Uma leve tortura
por Renato HermsdorffUma Longa Viagem poderia ser um filme infantil. Isso porque, em tese voltada para o público adulto (a classificação é de 14 anos), a produção dirigida por Jonathan Teplitzky, baseada em uma história real, narra de forma açucarada e falsamente tocante a trajetória de um inglês torturado durante a Segunda Guerra Mundial que vai procurar o seu malfeitor de outrora, para acertar as contas com o passado.
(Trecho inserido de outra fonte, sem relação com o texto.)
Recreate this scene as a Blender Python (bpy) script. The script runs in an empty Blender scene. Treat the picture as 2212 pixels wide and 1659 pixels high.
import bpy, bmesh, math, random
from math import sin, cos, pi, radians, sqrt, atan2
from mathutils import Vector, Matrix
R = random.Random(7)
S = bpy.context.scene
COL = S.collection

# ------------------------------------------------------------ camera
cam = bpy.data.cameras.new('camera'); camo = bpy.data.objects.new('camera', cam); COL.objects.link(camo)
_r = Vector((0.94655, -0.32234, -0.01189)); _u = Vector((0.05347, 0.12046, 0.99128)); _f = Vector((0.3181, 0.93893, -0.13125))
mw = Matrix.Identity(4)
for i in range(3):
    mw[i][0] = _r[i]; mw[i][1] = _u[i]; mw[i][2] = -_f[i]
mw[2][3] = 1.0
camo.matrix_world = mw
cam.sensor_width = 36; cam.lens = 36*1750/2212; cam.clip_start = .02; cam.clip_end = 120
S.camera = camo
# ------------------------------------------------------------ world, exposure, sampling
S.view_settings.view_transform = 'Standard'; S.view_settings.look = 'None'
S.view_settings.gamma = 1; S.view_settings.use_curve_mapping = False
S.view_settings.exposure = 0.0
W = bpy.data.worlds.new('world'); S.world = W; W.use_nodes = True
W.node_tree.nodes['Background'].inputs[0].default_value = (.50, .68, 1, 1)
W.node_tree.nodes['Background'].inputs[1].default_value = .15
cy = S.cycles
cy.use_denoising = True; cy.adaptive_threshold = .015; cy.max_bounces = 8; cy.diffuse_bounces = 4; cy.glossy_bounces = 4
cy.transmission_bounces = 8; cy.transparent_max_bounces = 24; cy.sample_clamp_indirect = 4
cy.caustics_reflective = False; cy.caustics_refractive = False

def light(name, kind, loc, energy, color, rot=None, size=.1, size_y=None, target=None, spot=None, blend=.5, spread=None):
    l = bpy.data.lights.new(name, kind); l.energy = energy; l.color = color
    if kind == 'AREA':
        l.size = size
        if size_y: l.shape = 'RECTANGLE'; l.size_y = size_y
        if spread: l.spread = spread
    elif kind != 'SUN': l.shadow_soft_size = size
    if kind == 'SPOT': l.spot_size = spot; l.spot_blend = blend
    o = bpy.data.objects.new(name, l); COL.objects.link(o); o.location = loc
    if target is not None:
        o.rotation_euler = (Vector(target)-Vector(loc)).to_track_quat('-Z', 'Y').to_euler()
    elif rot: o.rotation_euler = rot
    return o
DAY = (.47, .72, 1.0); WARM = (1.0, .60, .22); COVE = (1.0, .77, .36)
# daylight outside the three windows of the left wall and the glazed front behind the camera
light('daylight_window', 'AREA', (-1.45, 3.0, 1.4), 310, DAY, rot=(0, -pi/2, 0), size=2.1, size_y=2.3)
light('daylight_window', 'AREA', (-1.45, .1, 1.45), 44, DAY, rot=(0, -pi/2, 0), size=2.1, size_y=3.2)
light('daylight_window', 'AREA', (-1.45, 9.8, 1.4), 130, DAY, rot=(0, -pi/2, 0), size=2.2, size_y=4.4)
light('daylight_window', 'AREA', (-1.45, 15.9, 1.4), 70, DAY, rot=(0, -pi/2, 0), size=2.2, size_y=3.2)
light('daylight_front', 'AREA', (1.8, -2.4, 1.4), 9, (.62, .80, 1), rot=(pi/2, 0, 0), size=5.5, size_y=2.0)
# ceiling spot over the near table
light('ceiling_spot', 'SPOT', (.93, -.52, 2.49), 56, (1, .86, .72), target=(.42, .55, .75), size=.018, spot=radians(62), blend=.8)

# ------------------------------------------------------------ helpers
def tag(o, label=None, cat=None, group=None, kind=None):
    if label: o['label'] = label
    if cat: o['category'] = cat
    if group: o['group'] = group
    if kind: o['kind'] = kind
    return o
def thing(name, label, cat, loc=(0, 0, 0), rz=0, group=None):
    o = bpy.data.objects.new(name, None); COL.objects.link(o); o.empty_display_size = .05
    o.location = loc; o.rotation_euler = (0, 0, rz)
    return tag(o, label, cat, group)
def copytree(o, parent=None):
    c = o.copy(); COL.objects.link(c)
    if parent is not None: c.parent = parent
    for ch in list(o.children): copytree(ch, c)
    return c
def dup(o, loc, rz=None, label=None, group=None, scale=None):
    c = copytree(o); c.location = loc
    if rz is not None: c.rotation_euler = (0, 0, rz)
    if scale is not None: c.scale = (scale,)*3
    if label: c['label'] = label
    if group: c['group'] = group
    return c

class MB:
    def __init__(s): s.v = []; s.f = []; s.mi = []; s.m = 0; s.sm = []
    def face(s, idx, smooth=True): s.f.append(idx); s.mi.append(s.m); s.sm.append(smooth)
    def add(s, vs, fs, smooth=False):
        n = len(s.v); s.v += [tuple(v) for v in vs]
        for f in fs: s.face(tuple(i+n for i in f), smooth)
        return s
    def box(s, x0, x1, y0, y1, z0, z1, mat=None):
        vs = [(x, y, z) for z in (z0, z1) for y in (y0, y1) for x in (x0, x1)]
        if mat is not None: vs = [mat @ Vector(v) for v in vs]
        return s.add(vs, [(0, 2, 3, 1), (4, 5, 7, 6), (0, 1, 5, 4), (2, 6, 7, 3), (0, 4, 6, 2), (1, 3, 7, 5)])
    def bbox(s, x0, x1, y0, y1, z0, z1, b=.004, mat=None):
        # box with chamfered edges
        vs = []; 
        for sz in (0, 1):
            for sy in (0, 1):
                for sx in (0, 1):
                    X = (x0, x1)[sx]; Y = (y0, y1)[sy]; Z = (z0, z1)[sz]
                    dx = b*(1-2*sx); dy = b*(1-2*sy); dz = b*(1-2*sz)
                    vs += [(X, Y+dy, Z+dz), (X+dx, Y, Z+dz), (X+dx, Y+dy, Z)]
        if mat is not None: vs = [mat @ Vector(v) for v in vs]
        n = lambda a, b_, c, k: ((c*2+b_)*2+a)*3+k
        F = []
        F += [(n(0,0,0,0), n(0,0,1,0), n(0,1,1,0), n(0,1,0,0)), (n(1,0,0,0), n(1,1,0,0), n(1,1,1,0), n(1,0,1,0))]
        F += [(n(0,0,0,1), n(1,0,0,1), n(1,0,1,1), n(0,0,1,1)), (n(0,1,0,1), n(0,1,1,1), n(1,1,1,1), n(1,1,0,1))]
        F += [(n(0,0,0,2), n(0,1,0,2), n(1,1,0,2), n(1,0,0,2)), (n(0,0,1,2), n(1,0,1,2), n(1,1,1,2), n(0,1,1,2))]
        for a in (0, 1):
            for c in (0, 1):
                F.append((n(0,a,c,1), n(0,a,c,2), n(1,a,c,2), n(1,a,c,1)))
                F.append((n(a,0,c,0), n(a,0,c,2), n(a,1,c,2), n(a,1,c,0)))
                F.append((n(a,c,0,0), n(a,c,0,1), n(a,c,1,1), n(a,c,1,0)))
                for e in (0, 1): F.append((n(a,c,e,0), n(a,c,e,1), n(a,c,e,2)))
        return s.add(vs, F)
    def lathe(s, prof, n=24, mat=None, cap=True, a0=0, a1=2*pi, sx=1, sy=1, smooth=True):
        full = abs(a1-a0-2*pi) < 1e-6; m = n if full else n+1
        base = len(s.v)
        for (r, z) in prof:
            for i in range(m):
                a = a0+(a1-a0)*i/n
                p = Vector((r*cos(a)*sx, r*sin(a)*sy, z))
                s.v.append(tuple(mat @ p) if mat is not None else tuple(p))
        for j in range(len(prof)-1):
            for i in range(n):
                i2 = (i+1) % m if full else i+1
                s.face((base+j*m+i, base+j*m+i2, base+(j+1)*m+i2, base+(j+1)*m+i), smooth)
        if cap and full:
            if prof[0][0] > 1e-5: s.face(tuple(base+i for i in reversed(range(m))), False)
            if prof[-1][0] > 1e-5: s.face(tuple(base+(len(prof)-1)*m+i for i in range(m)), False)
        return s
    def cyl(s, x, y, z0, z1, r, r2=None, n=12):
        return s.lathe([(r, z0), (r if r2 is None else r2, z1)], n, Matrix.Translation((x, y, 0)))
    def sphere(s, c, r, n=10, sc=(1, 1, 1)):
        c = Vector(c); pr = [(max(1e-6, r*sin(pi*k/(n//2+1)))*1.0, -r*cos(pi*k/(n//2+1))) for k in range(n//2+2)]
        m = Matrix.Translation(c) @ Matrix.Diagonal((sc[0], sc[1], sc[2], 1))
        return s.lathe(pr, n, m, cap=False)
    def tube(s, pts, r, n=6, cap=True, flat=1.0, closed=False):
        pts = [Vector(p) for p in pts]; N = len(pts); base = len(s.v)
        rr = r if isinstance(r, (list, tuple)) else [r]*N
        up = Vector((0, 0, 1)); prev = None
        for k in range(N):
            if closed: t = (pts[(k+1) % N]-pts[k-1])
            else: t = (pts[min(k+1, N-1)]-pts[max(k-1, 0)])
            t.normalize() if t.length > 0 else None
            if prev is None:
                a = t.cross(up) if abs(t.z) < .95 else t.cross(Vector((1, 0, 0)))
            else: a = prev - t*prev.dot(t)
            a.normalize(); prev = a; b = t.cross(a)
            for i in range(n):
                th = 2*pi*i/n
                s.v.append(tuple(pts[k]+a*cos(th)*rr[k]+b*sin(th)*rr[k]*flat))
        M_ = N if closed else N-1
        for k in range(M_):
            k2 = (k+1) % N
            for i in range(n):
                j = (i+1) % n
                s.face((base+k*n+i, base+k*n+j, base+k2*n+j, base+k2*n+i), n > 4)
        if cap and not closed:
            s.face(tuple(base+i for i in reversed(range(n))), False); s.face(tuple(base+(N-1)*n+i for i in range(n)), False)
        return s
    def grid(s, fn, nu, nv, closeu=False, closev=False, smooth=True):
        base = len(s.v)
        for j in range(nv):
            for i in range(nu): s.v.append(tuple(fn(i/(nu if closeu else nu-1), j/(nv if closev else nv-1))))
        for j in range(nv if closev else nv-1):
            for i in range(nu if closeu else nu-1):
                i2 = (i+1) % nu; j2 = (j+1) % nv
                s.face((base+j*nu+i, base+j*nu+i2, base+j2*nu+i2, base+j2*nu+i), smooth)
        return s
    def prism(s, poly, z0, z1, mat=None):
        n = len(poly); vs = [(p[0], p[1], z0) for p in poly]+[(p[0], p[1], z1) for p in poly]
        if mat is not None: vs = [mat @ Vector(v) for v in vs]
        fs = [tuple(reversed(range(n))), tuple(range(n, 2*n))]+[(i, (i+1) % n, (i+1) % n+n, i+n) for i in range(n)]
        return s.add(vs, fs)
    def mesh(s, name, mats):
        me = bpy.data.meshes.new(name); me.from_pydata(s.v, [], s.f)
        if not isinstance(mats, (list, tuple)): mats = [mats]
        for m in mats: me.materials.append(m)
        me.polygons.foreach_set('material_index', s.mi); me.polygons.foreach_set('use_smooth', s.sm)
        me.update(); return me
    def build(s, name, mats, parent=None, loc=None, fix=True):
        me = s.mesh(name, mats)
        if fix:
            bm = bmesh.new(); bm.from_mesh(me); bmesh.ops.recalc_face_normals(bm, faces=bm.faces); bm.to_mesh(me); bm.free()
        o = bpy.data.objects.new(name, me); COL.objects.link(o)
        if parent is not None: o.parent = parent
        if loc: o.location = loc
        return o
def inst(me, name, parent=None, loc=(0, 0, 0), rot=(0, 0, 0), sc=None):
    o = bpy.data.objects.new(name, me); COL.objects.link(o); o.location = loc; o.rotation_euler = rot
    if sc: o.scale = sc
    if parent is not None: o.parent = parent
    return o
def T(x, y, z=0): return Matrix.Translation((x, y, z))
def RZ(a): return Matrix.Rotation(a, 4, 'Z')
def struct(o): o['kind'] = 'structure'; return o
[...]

O herói é Eric Lomax (Colin Firth), o homem que foi capturado pelos japoneses durante o combate. Prisioneiros, ele e seus conterrâneos são enviados à Tailândia, forçados a trabalharem na construção do trem Burma-Sião. Lá, secretamente, ele constrói um rádio para trazer notícias da guerra. Apanhado, é torturado e interrogado. Cinquenta anos mais tarde, Lomax busca o homem que servia de intérprete em suas sessões de flagelação.
A análise do filme passa por uma questão de pretensão. A obra parece ter sido concebida mirando as temporadas de premiações – tiro que saiu pela culatra, na medida em que os sindicatos e academias (descontados os australianos) o ignoram de forma geral (lá fora, The Railway Man, no original, foi lançado em 2013). Sim, a produção é caprichada, com locações grandiosas que recriam o cenário de época de maneira bem convincente. E o filme é muito bem fotografado. Mas o resultado final é plástico, artificial.
Colin Firth foi escolhido para o papel verídico de um homem inglês psicologicamente atormentado, numa tentativa de repetir o sucesso de seu monarca gago de O Discurso do Rei. Mas o roteiro clichê, de situações artificialmente construídas para que se tenha pena do personagem, não permite que ele brilhe. Já para viver a esposa do personagem, Patti Lomax, a escalação recaiu sobre (surpresa!) outra ganhadora do Oscar, Nicole Kidman que, cheia de maneirismos (inclina a cabeça para demonstrar reocupação), sussurra em grande parte do filme.
Como se não bastasse, a solução (mesmo se tratando de uma história real, como já foi explicado) é conduzida de uma forma apelativa e redentora – na contramão do surpreendente Dogville, com uma Nicole Kidman pré-Botox –, com frases de efeito que credenciam Uma Longa Viagem como uma leve tortura.